Given data =
*-*-*

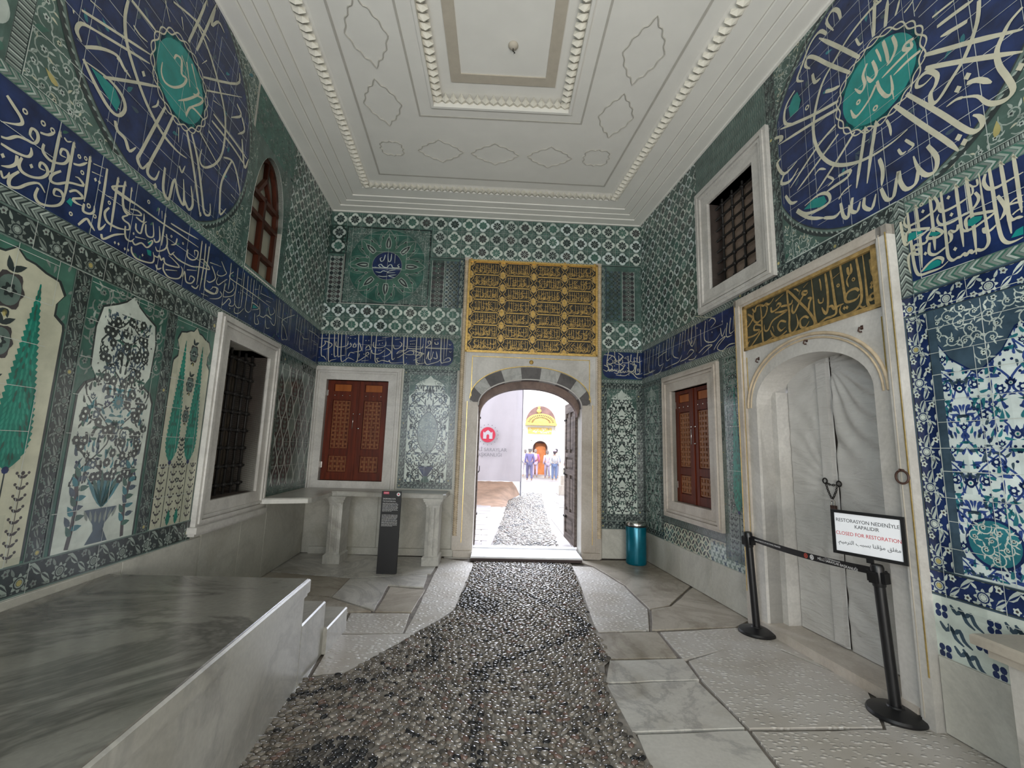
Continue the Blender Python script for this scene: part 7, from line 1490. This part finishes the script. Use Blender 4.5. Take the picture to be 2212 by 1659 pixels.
# ---- people walking towards the far gate
CM = {}
def cloth(c):
    k = 'cloth_%d_%d_%d' % tuple(int(x * 100) for x in c)
    if k not in MATS: plain(k, c, .85, 0, .08, 6)
    return k
plain('skin', (.50, .33, .25), .6, 0, .06); 
def skin_mesh(name, verts, edges, radii, m, parent, root=0):
    me = bpy.data.meshes.new(name); me.from_pydata(verts, edges, []); o = bpy.data.objects.new(name, me); COL.objects.link(o); o.parent = parent
    sk = o.modifiers.new('skin', 'SKIN'); sk.use_smooth_shade = True
    for i, r in enumerate(radii): me.skin_vertices[0].data[i].radius = r if isinstance(r, tuple) else (r, r)
    me.skin_vertices[0].data[root].use_root = True
    ss = o.modifiers.new('smooth', 'SUBSURF'); ss.levels = 1; ss.render_levels = 1
    me.materials.append(MATS[m]); return o
def person(x, y, h, rz, stride, top, legs, hair, label, back=None, headwear=None, arm=0.0):
    r = empty('person', (x, y, 0), rz=rz); tag(r, label, 'person', 'visitors walking through the courtyard'); k = h / 1.7
    S = lambda *p: (p[0] * k, p[1] * k, p[2] * k); s = stride
    V = [S(0, 0, .93), S(0, .0, 1.12), S(0, 0, 1.34), S(0, .0, 1.44), S(0, .01, 1.55), S(0, .02, 1.66),
         S(-.095, 0, .88), S(-.10, .10 * s, .48), S(-.10, .04 * s, .09), S(-.10, .16 * s + .02, .035), S(.095, 0, .88), S(.10, -.06 * s, .48), S(.10, -.22 * s, .10), S(.10, -.12 * s + .02, .035),
         S(-.18, 0, 1.38), S(-.23, -.05, 1.12), S(-.23, .05 + arm * .15, .92 + arm * .2), S(-.23, .09 + arm * .2, .84 + arm * .22), S(.18, 0, 1.38), S(.23, -.05, 1.12), S(.23, .05, .92), S(.23, .09, .84)]
    E_ = [(0, 1), (1, 2), (2, 3), (3, 4), (4, 5), (0, 6), (6, 7), (7, 8), (8, 9), (0, 10), (10, 11), (11, 12), (12, 13), (2, 14), (14, 15), (15, 16), (16, 17), (2, 18), (18, 19), (19, 20), (20, 21)]
    R = [.12, .115, .13, .05, .075, .07, .085, .058, .04, .038, .085, .058, .04, .038, .055, .042, .032, .03, .055, .042, .032, .03]
    skin_mesh('body', V, E_, [q * k for q in R], 'skin', r)
    T = [V[0], V[1], V[2], V[14], V[15], V[16], V[18], V[19], V[20]]
    skin_mesh('jacket', [(a, b_, c - (.04 * k if i == 0 else 0)) for i, (a, b_, c) in enumerate(T)], [(0, 1), (1, 2), (2, 3), (3, 4), (4, 5), (2, 6), (6, 7), (7, 8)], [q * k for q in (.145, .14, .15, .075, .06, .05, .075, .06, .05)], cloth(top), r)
    skin_mesh('trousers', [V[0], V[6], V[7], V[8], V[10], V[11], V[12]], [(0, 1), (1, 2), (2, 3), (0, 4), (4, 5), (5, 6)], [q * k for q in (.135, .1, .075, .058, .1, .075, .058)], cloth(legs), r)
    b = MB(); b.sphere((0, -.005 * k, 1.635 * k), .098 * k, 12, 8, (.95, 1.05, 1.0)); b.sphere((0, -.04 * k, 1.58 * k), .085 * k, 10, 7, (1, .8, 1.1)); b.build('hair', cloth([q * .42 for q in hair]), r, True)
    if headwear: b = MB(); b.lathe([(.15 * k, 1.66 * k), (.105 * k, 1.675 * k), (.10 * k, 1.74 * k), (.05 * k, 1.765 * k)], 0, 0, 16); b.build('hat', cloth(headwear), r, True)
    if back: b = MB(); b.sphere((0, -.17 * k, 1.22 * k), .14 * k, 12, 8, (1, .6, 1.4)); b.build('backpack', cloth(back), r, True)
    return r
PE = [(1.75, 24.2, 1.72, .1, 1.0, (.20, .18, .36), (.16, .15, .26), (.5, .48, .46), 'person in a violet blue jacket walking away, nearest in the courtyard', None, (.6, .58, .58)),
      (2.30, 27.0, 1.66, -.1, .6, (.42, .12, .26), (.35, .28, .36), (.55, .45, .40), 'person in a rose pink top walking away behind the violet jacket', (.5, .3, .36), None),
      (1.72, 27.6, 1.64, .2, .8, (.60, .52, .62), (.4, .38, .44), (.45, .40, .40), 'person in a pale lilac coat at the left of the courtyard group', None, None),
      (2.12, 28.2, 1.75, 0, .5, (.66, .60, .62), (.35, .33, .4), (.42, .36, .34), 'person in a pale shirt directly before the far arched gate', None, None),
      (3.15, 24.6, 1.62, 0, .3, (.66, .66, .68), (.17, .22, .36), (.22, .18, .2), 'person in a white top and blue jeans walking away on the right', (.5, .5, .5), (.5, .34, .42)),
      (2.95, 26.4, 1.60, .3, .6, (.42, .34, .46), (.3, .26, .36), (.35, .3, .3), 'person in a mauve top just left of the white top and jeans', None, None),
      (3.62, 27.4, 1.72, -.3, .4, (.32, .34, .42), (.2, .2, .26), (.10, .09, .12), 'person in a slate top with dark hair towards the right of the gate', None, None),
      (3.95, 24.9, 1.66, .5, .6, (.40, .30, .34), (.26, .22, .26), (.3, .26, .26), 'person in a dull plum jacket at the far right of the courtyard group', (.55, .52, .5), None),
      (1.10, 28.5, 1.62, 0, .2, (.13, .11, .17), (.13, .12, .16), (.2, .16, .18), 'person dressed all in dark clothes standing alone at the left of the gate', None, None)]
for a in PE: person(*a)
# lettering becomes plain mesh
dg = bpy.context.evaluated_depsgraph_get()
for o in [o for o in bpy.data.objects if o.type == 'FONT']:
    me = bpy.data.meshes.new_from_object(o.evaluated_get(dg)); n = bpy.data.objects.new(o.name, me); COL.objects.link(n)
    n.parent = o.parent; n.matrix_local = o.matrix_local.copy(); nm = o.name; bpy.data.objects.remove(o); n.name = nm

*-*-*

Problem requirements = Skip every picture and transcribe the data above exactly.

Response =
Continue the Blender Python script for this scene: part 7, from line 1490. This part finishes the script. Use Blender 4.5. Take the picture to be 2212 by 1659 pixels.
# ---- people walking towards the far gate
CM = {}
def cloth(c):
    k = 'cloth_%d_%d_%d' % tuple(int(x * 100) for x in c)
    if k not in MATS: plain(k, c, .85, 0, .08, 6)
    return k
plain('skin', (.50, .33, .25), .6, 0, .06); 
def skin_mesh(name, verts, edges, radii, m, parent, root=0):
    me = bpy.data.meshes.new(name); me.from_pydata(verts, edges, []); o = bpy.data.objects.new(name, me); COL.objects.link(o); o.parent = parent
    sk = o.modifiers.new('skin', 'SKIN'); sk.use_smooth_shade = True
    for i, r in enumerate(radii): me.skin_vertices[0].data[i].radius = r if isinstance(r, tuple) else (r, r)
    me.skin_vertices[0].data[root].use_root = True
    ss = o.modifiers.new('smooth', 'SUBSURF'); ss.levels = 1; ss.render_levels = 1
    me.materials.append(MATS[m]); return o
def person(x, y, h, rz, stride, top, legs, hair, label, back=None, headwear=None, arm=0.0):
    r = empty('person', (x, y, 0), rz=rz); tag(r, label, 'person', 'visitors walking through the courtyard'); k = h / 1.7
    S = lambda *p: (p[0] * k, p[1] * k, p[2] * k); s = stride
    V = [S(0, 0, .93), S(0, .0, 1.12), S(0, 0, 1.34), S(0, .0, 1.44), S(0, .01, 1.55), S(0, .02, 1.66),
         S(-.095, 0, .88), S(-.10, .10 * s, .48), S(-.10, .04 * s, .09), S(-.10, .16 * s + .02, .035), S(.095, 0, .88), S(.10, -.06 * s, .48), S(.10, -.22 * s, .10), S(.10, -.12 * s + .02, .035),
         S(-.18, 0, 1.38), S(-.23, -.05, 1.12), S(-.23, .05 + arm * .15, .92 + arm * .2), S(-.23, .09 + arm * .2, .84 + arm * .22), S(.18, 0, 1.38), S(.23, -.05, 1.12), S(.23, .05, .92), S(.23, .09, .84)]
    E_ = [(0, 1), (1, 2), (2, 3), (3, 4), (4, 5), (0, 6), (6, 7), (7, 8), (8, 9), (0, 10), (10, 11), (11, 12), (12, 13), (2, 14), (14, 15), (15, 16), (16, 17), (2, 18), (18, 19), (19, 20), (20, 21)]
    R = [.12, .115, .13, .05, .075, .07, .085, .058, .04, .038, .085, .058, .04, .038, .055, .042, .032, .03, .055, .042, .032, .03]
    skin_mesh('body', V, E_, [q * k for q in R], 'skin', r)
    T = [V[0], V[1], V[2], V[14], V[15], V[16], V[18], V[19], V[20]]
    skin_mesh('jacket', [(a, b_, c - (.04 * k if i == 0 else 0)) for i, (a, b_, c) in enumerate(T)], [(0, 1), (1, 2), (2, 3), (3, 4), (4, 5), (2, 6), (6, 7), (7, 8)], [q * k for q in (.145, .14, .15, .075, .06, .05, .075, .06, .05)], cloth(top), r)
    skin_mesh('trousers', [V[0], V[6], V[7], V[8], V[10], V[11], V[12]], [(0, 1), (1, 2), (2, 3), (0, 4), (4, 5), (5, 6)], [q * k for q in (.135, .1, .075, .058, .1, .075, .058)], cloth(legs), r)
    b = MB(); b.sphere((0, -.005 * k, 1.635 * k), .098 * k, 12, 8, (.95, 1.05, 1.0)); b.sphere((0, -.04 * k, 1.58 * k), .085 * k, 10, 7, (1, .8, 1.1)); b.build('hair', cloth([q * .42 for q in hair]), r, True)
    if headwear: b = MB(); b.lathe([(.15 * k, 1.66 * k), (.105 * k, 1.675 * k), (.10 * k, 1.74 * k), (.05 * k, 1.765 * k)], 0, 0, 16); b.build('hat', cloth(headwear), r, True)
    if back: b = MB(); b.sphere((0, -.17 * k, 1.22 * k), .14 * k, 12, 8, (1, .6, 1.4)); b.build('backpack', cloth(back), r, True)
    return r
PE = [(1.75, 24.2, 1.72, .1, 1.0, (.20, .18, .36), (.16, .15, .26), (.5, .48, .46), 'person in a violet blue jacket walking away, nearest in the courtyard', None, (.6, .58, .58)),
      (2.30, 27.0, 1.66, -.1, .6, (.42, .12, .26), (.35, .28, .36), (.55, .45, .40), 'person in a rose pink top walking away behind the violet jacket', (.5, .3, .36), None),
      (1.72, 27.6, 1.64, .2, .8, (.60, .52, .62), (.4, .38, .44), (.45, .40, .40), 'person in a pale lilac coat at the left of the courtyard group', None, None),
      (2.12, 28.2, 1.75, 0, .5, (.66, .60, .62), (.35, .33, .4), (.42, .36, .34), 'person in a pale shirt directly before the far arched gate', None, None),
      (3.15, 24.6, 1.62, 0, .3, (.66, .66, .68), (.17, .22, .36), (.22, .18, .2), 'person in a white top and blue jeans walking away on the right', (.5, .5, .5), (.5, .34, .42)),
      (2.95, 26.4, 1.60, .3, .6, (.42, .34, .46), (.3, .26, .36), (.35, .3, .3), 'person in a mauve top just left of the white top and jeans', None, None),
      (3.62, 27.4, 1.72, -.3, .4, (.32, .34, .42), (.2, .2, .26), (.10, .09, .12), 'person in a slate top with dark hair towards the right of the gate', None, None),
      (3.95, 24.9, 1.66, .5, .6, (.40, .30, .34), (.26, .22, .26), (.3, .26, .26), 'person in a dull plum jacket at the far right of the courtyard group', (.55, .52, .5), None),
      (1.10, 28.5, 1.62, 0, .2, (.13, .11, .17), (.13, .12, .16), (.2, .16, .18), 'person dressed all in dark clothes standing alone at the left of the gate', None, None)]
for a in PE: person(*a)
# lettering becomes plain mesh
dg = bpy.context.evaluated_depsgraph_get()
for o in [o for o in bpy.data.objects if o.type == 'FONT']:
    me = bpy.data.meshes.new_from_object(o.evaluated_get(dg)); n = bpy.data.objects.new(o.name, me); COL.objects.link(n)
    n.parent = o.parent; n.matrix_local = o.matrix_local.copy(); nm = o.name; bpy.data.objects.remove(o); n.name = nm